··· Input material ···

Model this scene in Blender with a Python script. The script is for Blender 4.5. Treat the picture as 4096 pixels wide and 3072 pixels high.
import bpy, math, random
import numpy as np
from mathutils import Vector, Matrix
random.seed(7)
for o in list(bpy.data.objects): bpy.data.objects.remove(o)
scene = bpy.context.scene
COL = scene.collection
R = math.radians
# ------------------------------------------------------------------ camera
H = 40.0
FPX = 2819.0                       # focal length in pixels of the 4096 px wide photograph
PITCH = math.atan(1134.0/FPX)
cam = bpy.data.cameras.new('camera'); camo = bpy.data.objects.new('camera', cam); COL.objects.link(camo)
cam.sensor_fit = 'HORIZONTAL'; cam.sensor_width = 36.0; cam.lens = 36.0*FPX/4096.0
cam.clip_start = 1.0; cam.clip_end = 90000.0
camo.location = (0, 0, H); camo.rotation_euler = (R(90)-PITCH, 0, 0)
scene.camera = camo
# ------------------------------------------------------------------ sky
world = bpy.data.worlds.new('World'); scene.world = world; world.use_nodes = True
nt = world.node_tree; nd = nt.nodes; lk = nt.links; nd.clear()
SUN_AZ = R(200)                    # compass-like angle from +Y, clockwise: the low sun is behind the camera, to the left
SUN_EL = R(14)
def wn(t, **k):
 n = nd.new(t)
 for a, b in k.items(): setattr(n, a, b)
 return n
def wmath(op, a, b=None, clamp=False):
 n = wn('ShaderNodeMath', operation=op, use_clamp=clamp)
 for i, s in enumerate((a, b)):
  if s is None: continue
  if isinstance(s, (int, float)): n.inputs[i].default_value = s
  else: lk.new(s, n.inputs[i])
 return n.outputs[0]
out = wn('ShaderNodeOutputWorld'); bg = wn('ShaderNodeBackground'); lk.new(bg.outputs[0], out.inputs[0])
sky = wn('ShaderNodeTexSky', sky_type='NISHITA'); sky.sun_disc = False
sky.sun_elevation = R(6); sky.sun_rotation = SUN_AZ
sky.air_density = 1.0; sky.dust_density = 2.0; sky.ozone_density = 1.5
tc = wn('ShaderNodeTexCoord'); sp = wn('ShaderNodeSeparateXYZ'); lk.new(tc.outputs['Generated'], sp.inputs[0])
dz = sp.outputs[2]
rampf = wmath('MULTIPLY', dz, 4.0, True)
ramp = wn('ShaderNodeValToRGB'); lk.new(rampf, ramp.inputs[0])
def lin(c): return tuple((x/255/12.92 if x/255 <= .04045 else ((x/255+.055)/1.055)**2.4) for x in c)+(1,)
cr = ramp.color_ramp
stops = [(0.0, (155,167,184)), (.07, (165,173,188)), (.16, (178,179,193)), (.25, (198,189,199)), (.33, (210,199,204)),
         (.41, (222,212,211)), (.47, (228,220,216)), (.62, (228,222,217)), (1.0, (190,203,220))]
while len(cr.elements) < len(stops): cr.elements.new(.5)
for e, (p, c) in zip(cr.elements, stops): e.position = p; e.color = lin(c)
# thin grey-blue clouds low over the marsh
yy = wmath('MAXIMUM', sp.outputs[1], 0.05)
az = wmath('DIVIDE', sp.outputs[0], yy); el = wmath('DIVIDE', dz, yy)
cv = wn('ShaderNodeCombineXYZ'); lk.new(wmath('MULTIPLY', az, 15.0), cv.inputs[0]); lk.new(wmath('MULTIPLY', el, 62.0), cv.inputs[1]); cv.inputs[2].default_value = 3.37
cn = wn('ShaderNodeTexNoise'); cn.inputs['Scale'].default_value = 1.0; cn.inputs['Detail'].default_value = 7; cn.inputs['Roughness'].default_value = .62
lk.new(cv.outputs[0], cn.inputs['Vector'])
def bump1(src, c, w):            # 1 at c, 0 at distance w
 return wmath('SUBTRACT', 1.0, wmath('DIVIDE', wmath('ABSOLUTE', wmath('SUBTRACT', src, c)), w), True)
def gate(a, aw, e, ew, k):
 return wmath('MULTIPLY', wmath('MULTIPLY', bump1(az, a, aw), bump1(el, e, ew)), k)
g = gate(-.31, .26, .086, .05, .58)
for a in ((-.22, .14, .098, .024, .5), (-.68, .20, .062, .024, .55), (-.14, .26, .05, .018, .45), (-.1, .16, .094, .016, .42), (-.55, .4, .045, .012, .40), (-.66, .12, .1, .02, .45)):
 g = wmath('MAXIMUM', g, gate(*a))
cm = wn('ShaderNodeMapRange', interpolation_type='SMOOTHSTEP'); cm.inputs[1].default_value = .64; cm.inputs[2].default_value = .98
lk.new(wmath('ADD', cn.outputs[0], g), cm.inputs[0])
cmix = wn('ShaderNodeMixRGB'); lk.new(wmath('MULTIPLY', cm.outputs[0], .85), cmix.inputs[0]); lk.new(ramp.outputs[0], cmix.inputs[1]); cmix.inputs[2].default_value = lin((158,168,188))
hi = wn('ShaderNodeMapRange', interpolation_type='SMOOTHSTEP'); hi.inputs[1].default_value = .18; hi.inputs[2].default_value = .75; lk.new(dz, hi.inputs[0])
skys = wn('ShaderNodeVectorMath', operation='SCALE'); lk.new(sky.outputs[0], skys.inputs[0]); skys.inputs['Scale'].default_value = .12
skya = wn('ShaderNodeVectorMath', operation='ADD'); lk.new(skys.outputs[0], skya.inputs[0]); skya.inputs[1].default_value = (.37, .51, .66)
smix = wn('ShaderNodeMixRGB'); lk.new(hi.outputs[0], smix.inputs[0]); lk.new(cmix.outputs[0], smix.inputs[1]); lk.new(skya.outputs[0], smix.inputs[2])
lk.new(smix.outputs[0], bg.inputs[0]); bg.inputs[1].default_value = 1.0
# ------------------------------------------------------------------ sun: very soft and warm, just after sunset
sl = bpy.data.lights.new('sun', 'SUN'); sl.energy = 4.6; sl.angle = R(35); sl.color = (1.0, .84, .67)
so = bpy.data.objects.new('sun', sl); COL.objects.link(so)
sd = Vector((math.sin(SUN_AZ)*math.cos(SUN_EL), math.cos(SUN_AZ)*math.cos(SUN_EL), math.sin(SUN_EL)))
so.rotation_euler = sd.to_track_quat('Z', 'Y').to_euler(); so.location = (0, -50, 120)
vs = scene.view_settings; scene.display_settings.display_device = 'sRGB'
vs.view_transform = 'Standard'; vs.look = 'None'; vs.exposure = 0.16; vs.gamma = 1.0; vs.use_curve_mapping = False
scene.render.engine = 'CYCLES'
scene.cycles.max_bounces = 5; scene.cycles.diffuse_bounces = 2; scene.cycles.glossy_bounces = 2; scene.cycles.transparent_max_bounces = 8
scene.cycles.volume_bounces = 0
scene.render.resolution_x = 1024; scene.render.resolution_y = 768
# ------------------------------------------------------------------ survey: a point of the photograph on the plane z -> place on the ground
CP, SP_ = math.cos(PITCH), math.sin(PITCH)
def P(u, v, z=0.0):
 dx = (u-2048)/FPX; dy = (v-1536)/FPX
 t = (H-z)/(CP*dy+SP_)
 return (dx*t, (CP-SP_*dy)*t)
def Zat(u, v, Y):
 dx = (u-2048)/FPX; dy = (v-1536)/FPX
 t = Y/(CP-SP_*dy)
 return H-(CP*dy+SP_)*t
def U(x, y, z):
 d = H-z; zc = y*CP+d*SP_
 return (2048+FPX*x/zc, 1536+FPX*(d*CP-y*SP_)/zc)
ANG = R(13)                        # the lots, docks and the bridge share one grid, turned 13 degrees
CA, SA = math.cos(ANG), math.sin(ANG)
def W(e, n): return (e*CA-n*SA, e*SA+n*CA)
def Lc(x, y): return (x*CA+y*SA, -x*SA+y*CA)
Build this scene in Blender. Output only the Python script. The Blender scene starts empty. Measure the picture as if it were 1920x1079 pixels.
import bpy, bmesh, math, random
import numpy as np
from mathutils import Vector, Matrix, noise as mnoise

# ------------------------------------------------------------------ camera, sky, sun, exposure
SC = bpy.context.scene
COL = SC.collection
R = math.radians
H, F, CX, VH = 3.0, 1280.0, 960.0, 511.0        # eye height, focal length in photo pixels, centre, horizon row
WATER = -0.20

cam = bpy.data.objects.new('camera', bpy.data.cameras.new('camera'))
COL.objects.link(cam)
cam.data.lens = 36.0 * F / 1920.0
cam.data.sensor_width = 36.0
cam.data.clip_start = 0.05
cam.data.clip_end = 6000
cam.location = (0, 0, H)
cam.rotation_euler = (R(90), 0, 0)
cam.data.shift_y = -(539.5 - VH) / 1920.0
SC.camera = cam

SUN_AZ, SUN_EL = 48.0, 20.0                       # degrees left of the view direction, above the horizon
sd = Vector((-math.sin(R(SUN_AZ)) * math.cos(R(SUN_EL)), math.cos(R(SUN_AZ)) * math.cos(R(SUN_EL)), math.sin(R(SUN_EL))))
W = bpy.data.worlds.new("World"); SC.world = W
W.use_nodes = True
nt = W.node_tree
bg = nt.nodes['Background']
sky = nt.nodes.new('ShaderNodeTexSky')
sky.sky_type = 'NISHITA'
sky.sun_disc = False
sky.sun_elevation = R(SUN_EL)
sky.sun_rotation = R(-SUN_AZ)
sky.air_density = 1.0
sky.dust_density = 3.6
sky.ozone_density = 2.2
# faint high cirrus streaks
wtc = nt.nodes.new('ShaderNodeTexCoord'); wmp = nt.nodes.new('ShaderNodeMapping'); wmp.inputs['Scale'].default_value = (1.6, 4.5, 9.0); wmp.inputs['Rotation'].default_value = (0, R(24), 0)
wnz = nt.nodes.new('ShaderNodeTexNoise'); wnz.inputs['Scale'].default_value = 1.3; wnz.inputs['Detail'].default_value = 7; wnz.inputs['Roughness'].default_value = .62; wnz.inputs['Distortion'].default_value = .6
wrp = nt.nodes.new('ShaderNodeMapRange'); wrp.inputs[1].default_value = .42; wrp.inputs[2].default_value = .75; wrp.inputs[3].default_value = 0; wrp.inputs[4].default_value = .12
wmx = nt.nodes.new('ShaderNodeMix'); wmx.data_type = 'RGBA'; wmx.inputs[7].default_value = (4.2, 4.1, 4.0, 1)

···

=== Set problem ===
Copy out every line that includes the word "high".

=== Task solution ===
Model this scene in Blender with a Python script. The script is for Blender 4.5. Treat the picture as 4096 pixels wide and 3072 pixels high.
# faint high cirrus streaks